AMHERST — Amherst’s first budget season under a new form of government may take place without a full Finance Committee reviewing spending for town departments, the schools and the libraries.
Though the Town Council, which began its work in December, has approved the charge, or description of duties, for the nine-member committee, and Council President Lynn Griesemer previously appointed five councilors to vote on budgetary matters, four non-voting residents can’t be added because the council doesn’t yet have a process to appoint them.
At Monday’s meeting, the council’s discussion on filling the remaining Finance Committee seats illustrated the challenges of building a government from scratch and abiding by the language in the new town charter. Members eventually voted unanimously to have the Rules of Procedure Committee recommend how non-voting residents will be appointed to the Finance Committee and to have its Outreach, Communications and Appointments Committee review that recommendation.
Griesemer said it is unfortunate that residents who want to participate in examining budgets may not be able to do so with the fiscal year 2020 budget, even though the council has received a significant number of applications from people wanting to serve.
“It may very well mean that we do not have new resident, non-voting members to Finance until July 1,” Griesemer said of the vote. “It’s an unfortunate gap (for the Finance Committee). In our transition, you just get to these things as fast as you can.”
A public forum on the town budget is scheduled for March 7 at 6:30 p.m. at the Amherst Regional Middle School auditorium, though Town Manager Paul Bockelman doesn’t have to deliver a municipal budget until May 1.
The charter, in fact, doesn’t require residents to participate alongside councilors, but the council allowed it when setting the charge and membership: “The Finance Committee may include members of the public, who shall have a voice but no vote in the Finance Committee’s deliberations.”

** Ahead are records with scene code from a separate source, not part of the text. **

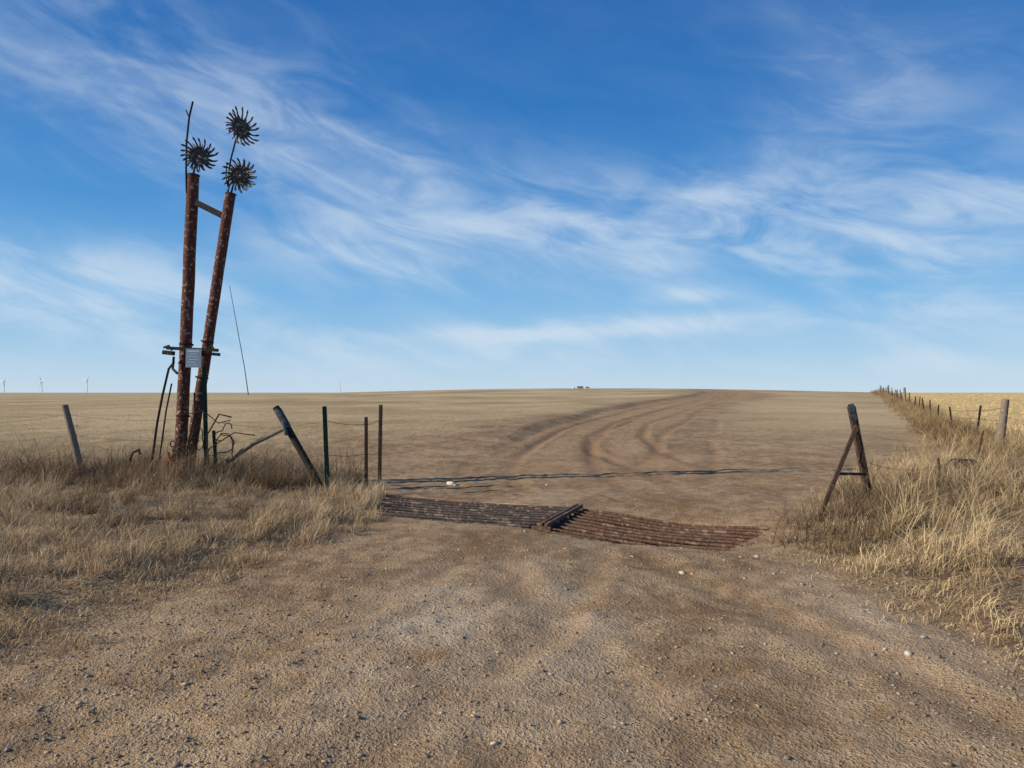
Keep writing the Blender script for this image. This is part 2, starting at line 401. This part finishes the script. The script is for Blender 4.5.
mb.tube([(-5.25,12.1,.1),(-5.28,12.1,.75),(-5.2,12.1,.95)],.013,6)
mb.obj('tangled_wire',M_dark,gp)

fb=empty('leaning_fence_brace')
mb=MB(); mb.tube([(-3.83,12.0,1.36),(-3.02,11.7,.12)],.055,12); mb.obj('brace_pipe',M_dark,fb)
mb=MB(); mb.tube([(-3.80,11.995,1.32),(-3.62,11.93,1.04)],.062,12); mb.tube([(-3.66,11.86,1.12),(-3.60,11.82,.92)],.03,8); mb.obj('painted_sleeve',M_teal,fb)
mb=MB(); mb.tube([(-4.75,12.35,.45),(-4.3,12.3,.75),(-3.72,12.2,1.02)],[.045,.04,.03],9); mb.obj('weathered_rail',M_wood,fb)
mb=MB(); mb.tube([(-7.42,12.9,-.2),(-7.50,12.9,.2),(-7.66,12.9,.85),(-7.80,12.9,1.38)],[.065,.062,.056,.052],12); mb.obj('wooden_fence_post',M_wood)
for k,(p0,p1,mm,s2) in enumerate((((-2.80,11.3,0),(-2.865,11.3,1.39),M_green,1.2),((-2.38,12.1,0),(-2.385,12.1,1.20),M_rust,1.0),((-2.17,12.1,0),(-2.15,12.12,1.40),M_dark,1.15))):
    mb=MB(); tpost(mb,p0,p1,0,.5-k*.4,s2); mb.obj('steel_t_post' if k==0 else 'steel_t_post.%03d'%k,mm)
# ---- right A-frame brace
af=empty('a_frame_gate_brace')
mb=MB()
L=[(-.040,-.040),(.040,-.040),(.040,-.030),(-.030,-.030),(-.030,.040),(-.040,.040)]
mb.prof((4.80,9.8,-.2),(4.47,9.75,1.42),L,(1,0,0))
mb.prof((3.76,9.22,-.1),(4.50,9.66,1.16),[(x*.6,y*.6) for x,y in L],(1,0,0))
mb.beam((4.18,9.50,.56),(4.64,9.70,.53),.03,.035,(0,1,0))
mb.tube([(4.66,9.70,.12),(4.66,9.66,.45)],.018,7)
mb.obj('angle_iron_legs',M_rust,af,False)
mb=MB(); mb.beam((4.475,9.69,1.24),(4.435,9.685,1.45),.08,.008,(1,0,0)); mb.obj('top_plate',M_teal,af,False)
mb=MB(); mb.tube([(4.50,9.66,1.12),(4.56,9.62,.9),(4.52,9.62,.7),(4.6,9.62,.6)],.01,6); mb.obj('hanging_wire',M_dark,af)

# ---------------------------------------------------------------- wire fences
def sagwire(mb,p,q,r=.0035,sag=.03,n=8,barbs=True):
    p=Vector(p);q=Vector(q)
    pts=[p.lerp(q,i/n)-Vector((0,0,sag*4*(i/n)*(1-i/n))) for i in range(n+1)]
    mb.tube(pts,r,4,0,False)
    if barbs:
        L=(q-p).length; k=.2
        while k<L:
            w=k/L; c=p.lerp(q,w)-Vector((0,0,sag*4*w*(1-w)))
            d=Vector((random.uniform(-1,1),random.uniform(-1,1),1)).normalized()*.018
            mb.tube([c-d,c+d],.002,3,0,False); k+=.25
rf=empty('barbed_wire_fence')
mbp=MB(); mbw=MB(); mbwood=MB(); prev=None; y=17.4; k=0
while y<150:
    x=fence_x(y)+random.uniform(-.08,.08); zg=hz(x,y)
    if k==0 or k%9==0:
        top=(x+.15 if k==0 else x,y,zg+1.3); mbwood.tube([(x-.05,y,zg-.2),(x+.04,y,zg+.5),top],[.10,.09,.08],10)
    else:
        lean=random.uniform(-.16,.16); top=(x+lean,y+random.uniform(-.1,.1),zg+1.0+random.uniform(-.18,.08)); tpost(mbp,(x,y,zg),top,0,.4,1.15)
    if prev:
        for w in (.38,.62,.86): sagwire(mbw,Vector(prev[0]).lerp(Vector(prev[1]),w),Vector((x,y,zg)).lerp(Vector(top),w),.005 if y<60 else .008,.03,5,y<35)
    prev=((x,y,zg),top); y+=4.2+random.uniform(-.7,.7); k+=1
pts=[((4.77,9.8,.05),(4.5,9.75,1.0)),((6.6,11.3,.1),(6.5,11.3,.65)),((8.9,14.3,.15),(9.1,14.3,.9)),((fence_x(17.4),17.4,.1),(fence_x(17.4)+.1,17.4,1.3))]
for a,bq in zip(pts[:-1],pts[1:]):
    for w in (.4,.7): sagwire(mbw,Vector(a[0]).lerp(Vector(a[1]),w),Vector(bq[0]).lerp(Vector(bq[1]),w),.0025,.10)
mbp2=MB()
for a in pts[1:3]: mbp2.tube([Vector(a[0])-Vector((0,0,.2)),Vector(a[1])-Vector((0,0,.05))],.022,6)
mbp.obj('steel_posts',M_dark,rf); mbwood.obj('wooden_posts',M_wood,rf); mbw.obj('barbed_wires',M_wire,rf); mbp2.obj('short_stakes',M_rust,rf)
lf=empty('old_barbed_wire')
mbw=MB()
P=[((-16,14.5,0),(-16.1,14.5,1.2)),((-11.5,13.6,0),(-11.6,13.6,1.0)),((-7.46,12.9,0),(-7.8,12.9,1.38)),((-5.68,12.55,0),(-5.62,12.5,1.3))]
for a,bq in zip(P[:-1],P[1:]):
    for w in (.35,.62,.88): sagwire(mbw,Vector(a[0]).lerp(Vector(a[1]),w),Vector(bq[0]).lerp(Vector(bq[1]),w),.0022,.05)
for w in (.5,.9):
    sagwire(mbw,(-2.83,11.3,1.3*w),(-2.38,12.1,1.2*w)); sagwire(mbw,(-2.38,12.1,1.2*w),(-2.16,12.1,1.3*w)); sagwire(mbw,(-5.1,12.2,1.3*w),(-2.83,11.3,1.3*w),.0022,.12)
mbw.obj('wire_strands',M_wire,lf)
mbl=MB(); tpost(mbl,(-11.5,13.6,0),(-11.6,13.6,1.0),0,.2); tpost(mbl,(-16,14.5,0),(-16.1,14.5,1.2),0,.2); mbl.obj('end_posts',M_dark,lf)
mb=MB()
for k in range(7): mb.ring((7.95+random.uniform(-.04,.04),13.0,.34+random.uniform(-.03,.03)),(random.uniform(-.3,.3),random.uniform(-.4,.1),1),.18+random.uniform(-.03,.04),.018,20,5)
mb.obj('scrap_wire_coil',M_dark)

# ---------------------------------------------------------------- stones
def ico():
    p=(1+5**.5)/2
    v=np.array([(-1,p,0),(1,p,0),(-1,-p,0),(1,-p,0),(0,-1,p),(0,1,p),(0,-1,-p),(0,1,-p),(p,0,-1),(p,0,1),(-p,0,-1),(-p,0,1)],float)/math.sqrt(1+p*p)
    f=np.array([(0,11,5),(0,5,1),(0,1,7),(0,7,10),(0,10,11),(1,5,9),(5,11,4),(11,10,2),(10,7,6),(7,1,8),(3,9,4),(3,4,2),(3,2,6),(3,6,8),(3,8,9),(4,9,5),(2,4,11),(6,2,10),(8,6,7),(9,8,1)])
    return v,f
def attr_mesh(name,V,F3,colr,mat,quads=None):
    me=bpy.data.meshes.new(name); me.vertices.add(len(V)); me.vertices.foreach_set('co',V.astype(np.float32).ravel())
    loops=F3.ravel(); ls=np.arange(len(F3))*3
    if quads is not None:
        ls=np.concatenate([ls,len(loops)+np.arange(len(quads))*4]); loops=np.concatenate([loops,quads.ravel()])
    me.loops.add(len(loops)); me.loops.foreach_set('vertex_index',loops.astype(np.int32))
    me.polygons.add(len(ls)); me.polygons.foreach_set('loop_start',ls.astype(np.int32))
    me.update(calc_edges=True)
    attr(me,'tint',colr[:,0],colr[:,1],colr[:,2])
    me.materials.append(mat); o=bpy.data.objects.new(name,me); col.objects.link(o); return o
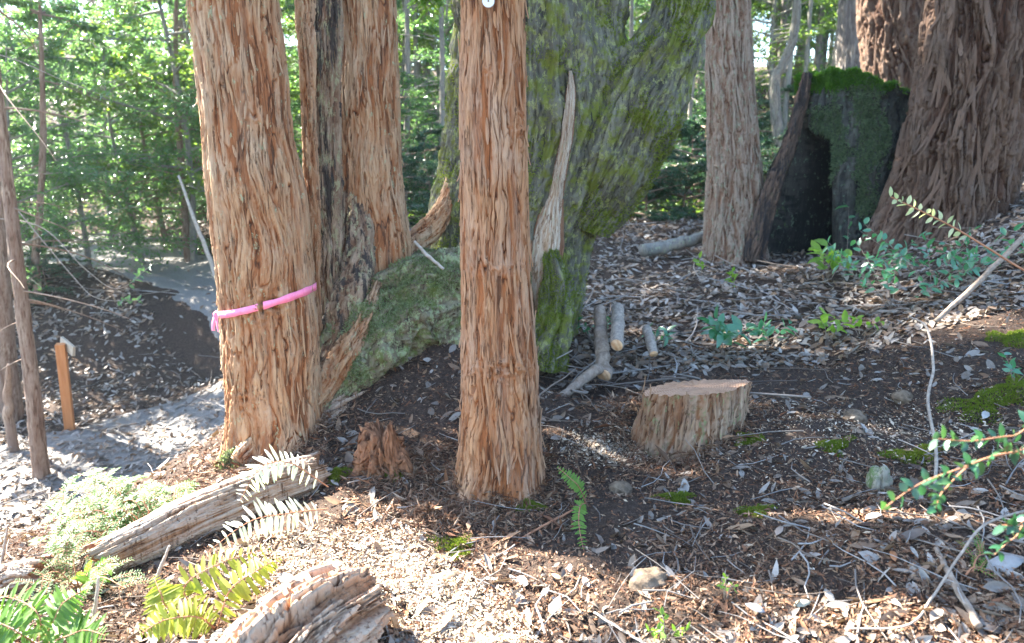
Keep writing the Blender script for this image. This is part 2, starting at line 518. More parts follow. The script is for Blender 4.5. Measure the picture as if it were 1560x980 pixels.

And since the committee will have residents, the charter states, the “Council rules shall address the appointment of such members.”
Mandi Jo Hanneke, who served on the Charter Commission that wrote the charter, described this as “an odd quirk.”
“I’m concerned with holding off on these appointments until not only can the Rules Committee come up with a procedure, but then bring that said procedure back to the council,” Hanneke said.
She suggested that Griesemer could appoint residents to serve until June 30 so the budget cycle this year would have a full Finance Committee.
“Waiting on this means we will likely have a budget process going on right now that will not include residents,” said District 4 Councilor Evan Ross. But Ross acknowledged that the council should follow the correct appointment process.
At-Large Councilor Alisa Brewer said she isn’t worried about not having resident Finance members appointed yet, and that appointment rules need to be developed in accordance with the charter.
“I don’t think we’re hurting the budget process to not have these folks in place,” Brewer said.
At-Large Councilor Andy Steinberg, who is chairman of the Finance Committee, said that it can take significant time for people to understand municipal financing, and he wouldn’t support Hanneke’s idea of short-term appointments, observing that in the previous iteration of a Finance Committee it could take a year to learn about the topic.
“It was a process that was helped because there were people on the committee who had been doing it for a while, and we helped as new members came on,” Steinberg said.
Bringing residents on for just a few weeks wouldn’t be a productive use of their time or the committee’s time, Steinberg said.
District 1 Councilor Sarah Swartz agreed that it would be detrimental to have members on for a few weeks and then be gone, adding that there is some merit in waiting until July 1.
The Finance Committee is one of four committees to which the council or its president will be making appointments. The others are the Participatory Budgetary Commission, Ranked Choice Voting Committee, Planning Board and Zoning Board of Appeals.